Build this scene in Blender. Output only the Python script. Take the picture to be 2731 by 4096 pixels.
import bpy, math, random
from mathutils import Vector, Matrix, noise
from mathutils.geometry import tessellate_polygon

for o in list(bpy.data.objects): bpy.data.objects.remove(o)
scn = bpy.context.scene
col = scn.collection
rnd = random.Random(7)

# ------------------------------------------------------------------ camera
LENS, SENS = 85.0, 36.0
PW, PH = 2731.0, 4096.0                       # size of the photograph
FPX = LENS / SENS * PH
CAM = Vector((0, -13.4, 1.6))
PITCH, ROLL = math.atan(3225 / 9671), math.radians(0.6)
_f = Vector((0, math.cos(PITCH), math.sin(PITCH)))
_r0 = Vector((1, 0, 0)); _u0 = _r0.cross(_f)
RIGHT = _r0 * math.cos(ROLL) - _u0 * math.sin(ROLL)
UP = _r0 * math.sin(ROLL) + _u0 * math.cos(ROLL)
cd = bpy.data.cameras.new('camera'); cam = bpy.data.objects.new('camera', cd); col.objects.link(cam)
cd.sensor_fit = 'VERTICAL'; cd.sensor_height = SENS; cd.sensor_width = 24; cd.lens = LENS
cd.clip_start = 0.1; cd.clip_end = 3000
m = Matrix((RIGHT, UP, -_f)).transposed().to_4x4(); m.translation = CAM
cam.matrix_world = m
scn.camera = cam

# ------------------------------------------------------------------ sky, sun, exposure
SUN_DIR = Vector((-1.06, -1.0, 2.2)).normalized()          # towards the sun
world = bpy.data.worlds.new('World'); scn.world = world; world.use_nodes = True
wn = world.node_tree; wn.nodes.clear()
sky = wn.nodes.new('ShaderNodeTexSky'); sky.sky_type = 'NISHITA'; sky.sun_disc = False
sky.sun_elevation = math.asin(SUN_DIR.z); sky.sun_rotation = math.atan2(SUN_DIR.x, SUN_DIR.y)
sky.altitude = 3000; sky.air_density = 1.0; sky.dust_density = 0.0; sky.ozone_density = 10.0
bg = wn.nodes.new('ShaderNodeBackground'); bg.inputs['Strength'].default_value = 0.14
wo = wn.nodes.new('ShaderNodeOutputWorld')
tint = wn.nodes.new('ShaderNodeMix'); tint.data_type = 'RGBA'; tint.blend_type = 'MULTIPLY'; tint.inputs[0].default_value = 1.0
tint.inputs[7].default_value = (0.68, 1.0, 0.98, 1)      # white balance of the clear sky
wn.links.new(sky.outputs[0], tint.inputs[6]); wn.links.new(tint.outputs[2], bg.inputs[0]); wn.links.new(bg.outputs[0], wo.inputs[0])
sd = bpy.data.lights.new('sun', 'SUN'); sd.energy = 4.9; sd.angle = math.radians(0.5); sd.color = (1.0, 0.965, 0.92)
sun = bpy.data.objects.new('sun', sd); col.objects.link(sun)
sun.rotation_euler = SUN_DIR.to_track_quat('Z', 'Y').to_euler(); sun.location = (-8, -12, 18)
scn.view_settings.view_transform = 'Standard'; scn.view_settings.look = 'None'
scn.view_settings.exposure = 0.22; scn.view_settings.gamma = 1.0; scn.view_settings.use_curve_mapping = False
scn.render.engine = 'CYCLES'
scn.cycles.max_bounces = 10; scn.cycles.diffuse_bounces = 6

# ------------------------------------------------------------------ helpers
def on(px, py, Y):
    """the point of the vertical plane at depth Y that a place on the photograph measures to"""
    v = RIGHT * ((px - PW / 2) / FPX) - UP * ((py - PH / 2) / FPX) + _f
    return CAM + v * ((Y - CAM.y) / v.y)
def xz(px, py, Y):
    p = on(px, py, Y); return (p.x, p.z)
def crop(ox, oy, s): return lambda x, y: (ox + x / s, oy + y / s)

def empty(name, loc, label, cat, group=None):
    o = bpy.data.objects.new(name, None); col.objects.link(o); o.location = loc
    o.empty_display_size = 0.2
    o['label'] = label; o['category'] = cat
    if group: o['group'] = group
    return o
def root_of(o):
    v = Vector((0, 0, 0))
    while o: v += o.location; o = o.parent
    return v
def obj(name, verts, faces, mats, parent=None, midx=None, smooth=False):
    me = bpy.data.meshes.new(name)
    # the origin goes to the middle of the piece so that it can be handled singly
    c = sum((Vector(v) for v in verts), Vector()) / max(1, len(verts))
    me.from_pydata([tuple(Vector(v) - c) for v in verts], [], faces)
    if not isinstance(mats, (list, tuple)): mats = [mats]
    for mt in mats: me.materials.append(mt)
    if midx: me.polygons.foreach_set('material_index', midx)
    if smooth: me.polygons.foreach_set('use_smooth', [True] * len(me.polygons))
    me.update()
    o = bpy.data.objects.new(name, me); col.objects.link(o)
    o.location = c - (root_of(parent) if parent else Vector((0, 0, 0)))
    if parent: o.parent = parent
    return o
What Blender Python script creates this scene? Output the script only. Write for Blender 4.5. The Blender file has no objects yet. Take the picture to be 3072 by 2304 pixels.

> [TASK TO COMPLETE]: Set down every line of the listing above again, exactly as given.

> [THE COMPLETED TASK]:
Build this scene in Blender. Output only the Python script. Take the picture to be 2731 by 4096 pixels.
import bpy, math, random
from mathutils import Vector, Matrix, noise
from mathutils.geometry import tessellate_polygon

for o in list(bpy.data.objects): bpy.data.objects.remove(o)
scn = bpy.context.scene
col = scn.collection
rnd = random.Random(7)

# ------------------------------------------------------------------ camera
LENS, SENS = 85.0, 36.0
PW, PH = 2731.0, 4096.0                       # size of the photograph
FPX = LENS / SENS * PH
CAM = Vector((0, -13.4, 1.6))
PITCH, ROLL = math.atan(3225 / 9671), math.radians(0.6)
_f = Vector((0, math.cos(PITCH), math.sin(PITCH)))
_r0 = Vector((1, 0, 0)); _u0 = _r0.cross(_f)
RIGHT = _r0 * math.cos(ROLL) - _u0 * math.sin(ROLL)
UP = _r0 * math.sin(ROLL) + _u0 * math.cos(ROLL)
cd = bpy.data.cameras.new('camera'); cam = bpy.data.objects.new('camera', cd); col.objects.link(cam)
cd.sensor_fit = 'VERTICAL'; cd.sensor_height = SENS; cd.sensor_width = 24; cd.lens = LENS
cd.clip_start = 0.1; cd.clip_end = 3000
m = Matrix((RIGHT, UP, -_f)).transposed().to_4x4(); m.translation = CAM
cam.matrix_world = m
scn.camera = cam

# ------------------------------------------------------------------ sky, sun, exposure
SUN_DIR = Vector((-1.06, -1.0, 2.2)).normalized()          # towards the sun
world = bpy.data.worlds.new('World'); scn.world = world; world.use_nodes = True
wn = world.node_tree; wn.nodes.clear()
sky = wn.nodes.new('ShaderNodeTexSky'); sky.sky_type = 'NISHITA'; sky.sun_disc = False
sky.sun_elevation = math.asin(SUN_DIR.z); sky.sun_rotation = math.atan2(SUN_DIR.x, SUN_DIR.y)
sky.altitude = 3000; sky.air_density = 1.0; sky.dust_density = 0.0; sky.ozone_density = 10.0
bg = wn.nodes.new('ShaderNodeBackground'); bg.inputs['Strength'].default_value = 0.14
wo = wn.nodes.new('ShaderNodeOutputWorld')
tint = wn.nodes.new('ShaderNodeMix'); tint.data_type = 'RGBA'; tint.blend_type = 'MULTIPLY'; tint.inputs[0].default_value = 1.0
tint.inputs[7].default_value = (0.68, 1.0, 0.98, 1)      # white balance of the clear sky
wn.links.new(sky.outputs[0], tint.inputs[6]); wn.links.new(tint.outputs[2], bg.inputs[0]); wn.links.new(bg.outputs[0], wo.inputs[0])
sd = bpy.data.lights.new('sun', 'SUN'); sd.energy = 4.9; sd.angle = math.radians(0.5); sd.color = (1.0, 0.965, 0.92)
sun = bpy.data.objects.new('sun', sd); col.objects.link(sun)
sun.rotation_euler = SUN_DIR.to_track_quat('Z', 'Y').to_euler(); sun.location = (-8, -12, 18)
scn.view_settings.view_transform = 'Standard'; scn.view_settings.look = 'None'
scn.view_settings.exposure = 0.22; scn.view_settings.gamma = 1.0; scn.view_settings.use_curve_mapping = False
scn.render.engine = 'CYCLES'
scn.cycles.max_bounces = 10; scn.cycles.diffuse_bounces = 6

# ------------------------------------------------------------------ helpers
def on(px, py, Y):
    """the point of the vertical plane at depth Y that a place on the photograph measures to"""
    v = RIGHT * ((px - PW / 2) / FPX) - UP * ((py - PH / 2) / FPX) + _f
    return CAM + v * ((Y - CAM.y) / v.y)
def xz(px, py, Y):
    p = on(px, py, Y); return (p.x, p.z)
def crop(ox, oy, s): return lambda x, y: (ox + x / s, oy + y / s)

def empty(name, loc, label, cat, group=None):
    o = bpy.data.objects.new(name, None); col.objects.link(o); o.location = loc
    o.empty_display_size = 0.2
    o['label'] = label; o['category'] = cat
    if group: o['group'] = group
    return o
def root_of(o):
    v = Vector((0, 0, 0))
    while o: v += o.location; o = o.parent
    return v
def obj(name, verts, faces, mats, parent=None, midx=None, smooth=False):
    me = bpy.data.meshes.new(name)
    # the origin goes to the middle of the piece so that it can be handled singly
    c = sum((Vector(v) for v in verts), Vector()) / max(1, len(verts))
    me.from_pydata([tuple(Vector(v) - c) for v in verts], [], faces)
    if not isinstance(mats, (list, tuple)): mats = [mats]
    for mt in mats: me.materials.append(mt)
    if midx: me.polygons.foreach_set('material_index', midx)
    if smooth: me.polygons.foreach_set('use_smooth', [True] * len(me.polygons))
    me.update()
    o = bpy.data.objects.new(name, me); col.objects.link(o)
    o.location = c - (root_of(parent) if parent else Vector((0, 0, 0)))
    if parent: o.parent = parent
    return o
What Blender Python script creates this scene? Output the script only. Write for Blender 4.5. The Blender file has no objects yet. Take the picture to be 3072 by 2304 pixels.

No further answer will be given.